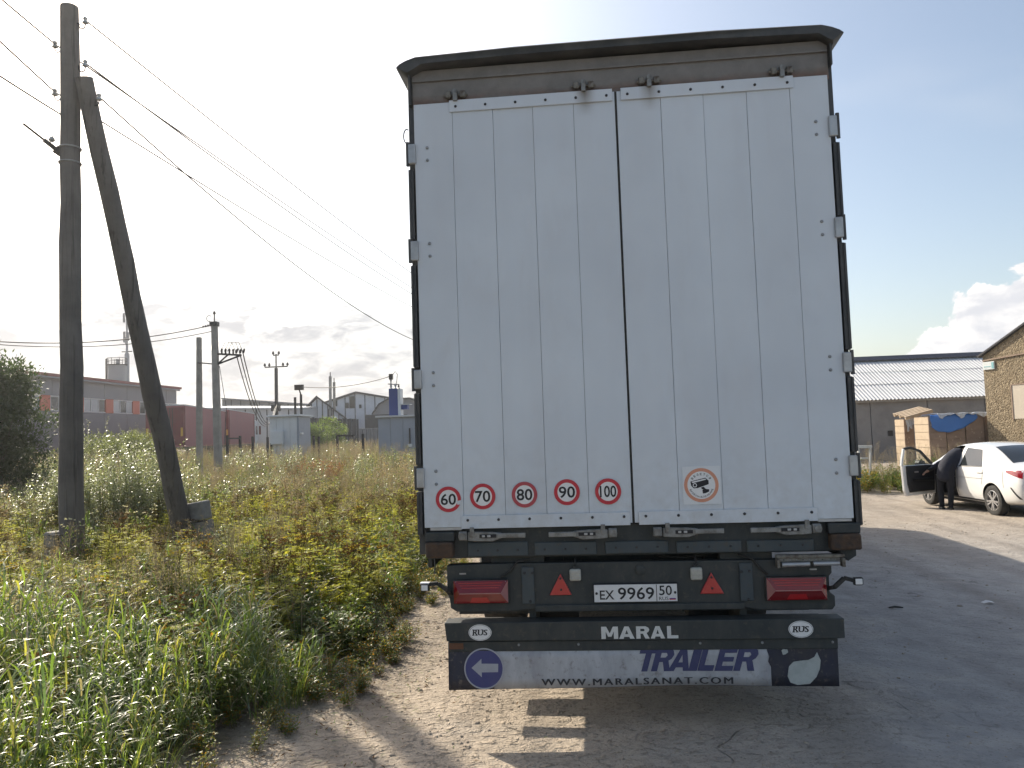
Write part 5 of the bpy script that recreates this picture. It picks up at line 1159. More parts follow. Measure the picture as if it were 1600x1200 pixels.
bv = BVHTree.FromPolygons([v.co[:] for v in body.data.vertices], [p.vertices[:] for p in body.data.polygons])
# wheel arches and the door opening are cut out
cuts = []
for y in (0.0, 2.60):
    for s in (-1, 1): c_ = MB().cyl((s*1.0, y, 0.31), (-s, 0, 0), 0.365, 0.42, 40).build('cut', 'car_black', None); cuts.append(c_)
c_ = MB().prism([(1.32, 0.30), (2.27, 0.30), (2.30, 0.88), (2.22, 0.98), (1.86, 1.34), (1.62, 1.395), (1.36, 1.40)], -1.2, -0.35, 'yz').build('cut', 'car_trim', None); cuts.append(c_)
body.data.materials.append(M_['car_black']); 
for c_ in cuts:
    b = body.modifiers.new('cut', 'BOOLEAN'); b.operation = 'DIFFERENCE'; b.object = c_; b.solver = 'EXACT'; b.material_mode = 'TRANSFER'
apply_mods(body); body.parent = CAR
for c_ in cuts: bpy.data.objects.remove(c_)
body.data.set_sharp_from_angle(angle=R(35))
def patch(name, corners, m_, parent, direction, n=10, off=0.008, src='yz', thick=True):
    """panel laid on the body: four (u,v) corners thrown onto the shell along direction"""
    mm = MB(); vs = []
    dvec = Vector(direction).normalized()
    for i in range(n+1):
        for j in range(n+1):
            a, b = i/n, j/n
            u = (1-a)*(1-b)*corners[0][0]+a*(1-b)*corners[1][0]+a*b*corners[2][0]+(1-a)*b*corners[3][0]
            v = (1-a)*(1-b)*corners[0][1]+a*(1-b)*corners[1][1]+a*b*corners[2][1]+(1-a)*b*corners[3][1]
            o_ = Vector((-3*dvec.x, u, v)) if src == 'yz' else Vector((u, -1.8, v)) if src == 'xz' else Vector((u, v, 2.5))
            hit = bv.ray_cast(o_, dvec)
            if hit[0] is None: h_ = Vector((u, v, 0.9)) if src == 'xy' else Vector((-0.8, u, v)) 
            else: h_ = hit[0]
            vs.append(h_-dvec*off)
    mm.add(vs, [(i*(n+1)+j, (i+1)*(n+1)+j, (i+1)*(n+1)+j+1, i*(n+1)+j+1) for i in range(n) for j in range(n)])
    return mm.build(name, m_, parent, smooth='all')
for s in (1, -1):
    patch('door_window', [(0.36, 0.99), (1.20, 0.985), (1.22, 1.36), (0.66, 1.33)], 'glass_dark', CAR, (s, 0, 0))
    patch('quarter_window', [(0.12, 1.0), (0.31, 0.995), (0.60, 1.31), (0.50, 1.28)], 'car_white', CAR, (s, 0, 0), 6, 0.003)
    patch('door_handle', [(0.32, 0.86), (0.52, 0.86), (0.52, 0.89), (0.32, 0.89)], 'car_white', CAR, (s, 0, 0), 3, 0.025)
    patch('door_gap', [(1.262, 0.32), (1.274, 0.32), (1.274, 0.93), (1.262, 0.93)], 'car_black', CAR, (s, 0, 0), 6, 0.002)
    patch('door_gap', [(0.335, 0.62), (0.345, 0.62), (0.30, 0.94), (0.29, 0.94)], 'car_black', CAR, (s, 0, 0), 6, 0.002)
    patch('sill_trim', [(0.38, 0.265), (2.20, 0.265), (2.20, 0.30), (0.38, 0.30)], 'car_trim', CAR, (s, 0, 0), 8, 0.004)
    patch('body_crease', [(0.30, 0.735), (2.25, 0.72), (2.25, 0.728), (0.30, 0.745)], 'alloy', CAR, (s, 0, 0), 10, 0.002)
    patch('fuel_gap', [(-0.42, 0.60), (-0.41, 0.60), (-0.36, 0.93), (-0.37, 0.93)], 'car_black', CAR, (s, 0, 0), 5, 0.002)
    patch('window_line', [(0.34, 0.972), (1.24, 0.966), (1.24, 0.984), (0.345, 0.988)], 'car_black', CAR, (s, 0, 0), 8, 0.010)
    patch('tail_lamp', [(-0.90, 0.80), (-0.50, 0.90), (-0.46, 0.945), (-0.88, 0.955)], 'tail_red', CAR, (s, 0, 0), 8, 0.006)
    patch('bumper_vent', [(-0.86, 0.40), (-0.80, 0.40), (-0.62, 0.62), (-0.66, 0.62)], 'car_black', CAR, (s, 0, 0), 5, 0.006)
patch('door_window', [(1.32, 0.985), (2.22, 0.98), (1.80, 1.33), (1.34, 1.37)], 'glass_dark', CAR, (-1, 0, 0))
patch('rear_window', [(-0.60, -0.36), (0.60, -0.36), (0.47, 0.42), (-0.47, 0.42)], 'glass_dark', CAR, (0, 0, -1), 10, 0.008, 'xy')
patch('windscreen', [(-0.62, 2.62), (0.62, 2.62), (0.48, 1.98), (-0.48, 1.98)], 'glass_dark', CAR, (0, 0, -1), 10, 0.008, 'xy')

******

_WORK TO DO_
Transcribe all the lines above exactly, apart from the pictures.

_WRITTEN RESPONSE_
Write part 5 of the bpy script that recreates this picture. It picks up at line 1159. More parts follow. Measure the picture as if it were 1600x1200 pixels.
bv = BVHTree.FromPolygons([v.co[:] for v in body.data.vertices], [p.vertices[:] for p in body.data.polygons])
# wheel arches and the door opening are cut out
cuts = []
for y in (0.0, 2.60):
    for s in (-1, 1): c_ = MB().cyl((s*1.0, y, 0.31), (-s, 0, 0), 0.365, 0.42, 40).build('cut', 'car_black', None); cuts.append(c_)
c_ = MB().prism([(1.32, 0.30), (2.27, 0.30), (2.30, 0.88), (2.22, 0.98), (1.86, 1.34), (1.62, 1.395), (1.36, 1.40)], -1.2, -0.35, 'yz').build('cut', 'car_trim', None); cuts.append(c_)
body.data.materials.append(M_['car_black']); 
for c_ in cuts:
    b = body.modifiers.new('cut', 'BOOLEAN'); b.operation = 'DIFFERENCE'; b.object = c_; b.solver = 'EXACT'; b.material_mode = 'TRANSFER'
apply_mods(body); body.parent = CAR
for c_ in cuts: bpy.data.objects.remove(c_)
body.data.set_sharp_from_angle(angle=R(35))
def patch(name, corners, m_, parent, direction, n=10, off=0.008, src='yz', thick=True):
    """panel laid on the body: four (u,v) corners thrown onto the shell along direction"""
    mm = MB(); vs = []
    dvec = Vector(direction).normalized()
    for i in range(n+1):
        for j in range(n+1):
            a, b = i/n, j/n
            u = (1-a)*(1-b)*corners[0][0]+a*(1-b)*corners[1][0]+a*b*corners[2][0]+(1-a)*b*corners[3][0]
            v = (1-a)*(1-b)*corners[0][1]+a*(1-b)*corners[1][1]+a*b*corners[2][1]+(1-a)*b*corners[3][1]
            o_ = Vector((-3*dvec.x, u, v)) if src == 'yz' else Vector((u, -1.8, v)) if src == 'xz' else Vector((u, v, 2.5))
            hit = bv.ray_cast(o_, dvec)
            if hit[0] is None: h_ = Vector((u, v, 0.9)) if src == 'xy' else Vector((-0.8, u, v)) 
            else: h_ = hit[0]
            vs.append(h_-dvec*off)
    mm.add(vs, [(i*(n+1)+j, (i+1)*(n+1)+j, (i+1)*(n+1)+j+1, i*(n+1)+j+1) for i in range(n) for j in range(n)])
    return mm.build(name, m_, parent, smooth='all')
for s in (1, -1):
    patch('door_window', [(0.36, 0.99), (1.20, 0.985), (1.22, 1.36), (0.66, 1.33)], 'glass_dark', CAR, (s, 0, 0))
    patch('quarter_window', [(0.12, 1.0), (0.31, 0.995), (0.60, 1.31), (0.50, 1.28)], 'car_white', CAR, (s, 0, 0), 6, 0.003)
    patch('door_handle', [(0.32, 0.86), (0.52, 0.86), (0.52, 0.89), (0.32, 0.89)], 'car_white', CAR, (s, 0, 0), 3, 0.025)
    patch('door_gap', [(1.262, 0.32), (1.274, 0.32), (1.274, 0.93), (1.262, 0.93)], 'car_black', CAR, (s, 0, 0), 6, 0.002)
    patch('door_gap', [(0.335, 0.62), (0.345, 0.62), (0.30, 0.94), (0.29, 0.94)], 'car_black', CAR, (s, 0, 0), 6, 0.002)
    patch('sill_trim', [(0.38, 0.265), (2.20, 0.265), (2.20, 0.30), (0.38, 0.30)], 'car_trim', CAR, (s, 0, 0), 8, 0.004)
    patch('body_crease', [(0.30, 0.735), (2.25, 0.72), (2.25, 0.728), (0.30, 0.745)], 'alloy', CAR, (s, 0, 0), 10, 0.002)
    patch('fuel_gap', [(-0.42, 0.60), (-0.41, 0.60), (-0.36, 0.93), (-0.37, 0.93)], 'car_black', CAR, (s, 0, 0), 5, 0.002)
    patch('window_line', [(0.34, 0.972), (1.24, 0.966), (1.24, 0.984), (0.345, 0.988)], 'car_black', CAR, (s, 0, 0), 8, 0.010)
    patch('tail_lamp', [(-0.90, 0.80), (-0.50, 0.90), (-0.46, 0.945), (-0.88, 0.955)], 'tail_red', CAR, (s, 0, 0), 8, 0.006)
    patch('bumper_vent', [(-0.86, 0.40), (-0.80, 0.40), (-0.62, 0.62), (-0.66, 0.62)], 'car_black', CAR, (s, 0, 0), 5, 0.006)
patch('door_window', [(1.32, 0.985), (2.22, 0.98), (1.80, 1.33), (1.34, 1.37)], 'glass_dark', CAR, (-1, 0, 0))
patch('rear_window', [(-0.60, -0.36), (0.60, -0.36), (0.47, 0.42), (-0.47, 0.42)], 'glass_dark', CAR, (0, 0, -1), 10, 0.008, 'xy')
patch('windscreen', [(-0.62, 2.62), (0.62, 2.62), (0.48, 1.98), (-0.48, 1.98)], 'glass_dark', CAR, (0, 0, -1), 10, 0.008, 'xy')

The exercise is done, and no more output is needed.